Cheap Subsampling bootstrap confidence intervals for fast and robust inference

TL;DR

This paper introduces a fast, computationally efficient subsampling bootstrap method for constructing confidence intervals in semiparametric inference, especially useful when traditional bootstrap methods are costly or problematic.

Contribution

It proposes a valid subsampling bootstrap approach inspired by Cheap Bootstrap, leveraging t-distribution quantiles, suitable for asymptotically linear estimators and causal inference applications.

Findings

Method achieves correct coverage with few bootstrap samples

Performance depends on subsample size and total sample size

Validated with data from the LEADER trial

Abstract

Bootstrapping is often applied to get confidence limits for semiparametric inference of a target parameter in the presence of nuisance parameters.
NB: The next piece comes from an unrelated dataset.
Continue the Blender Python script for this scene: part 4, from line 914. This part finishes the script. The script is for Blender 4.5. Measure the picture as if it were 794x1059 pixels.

Bootstrapping with replacement can be computationally expensive and problematic when cross-validation is used in the estimation algorithm due to duplicate observations in the bootstrap samples. We provide a valid, fast, easy-to-implement subsampling bootstrap method for constructing confidence intervals for asymptotically linear estimators and discuss its application to semiparametric causal inference. Our method, inspired by the Cheap Bootstrap (Lam, 2022), leverages the quantiles of a t-distribution and has the desired coverage with few bootstrap replications. We show that the method is asymptotically valid if the subsample size is chosen appropriately as a function of the sample size. We illustrate our method with data from the LEADER trial (Marso et al., 2016), obtaining confidence intervals for a longitudinal targeted minimum loss-based estimator (van der Laan and Gruber, 2012). Through a series of empirical experiments, we also explore the impact of subsample size, sample size, and the number of bootstrap repetitions on the performance of the confidence interval.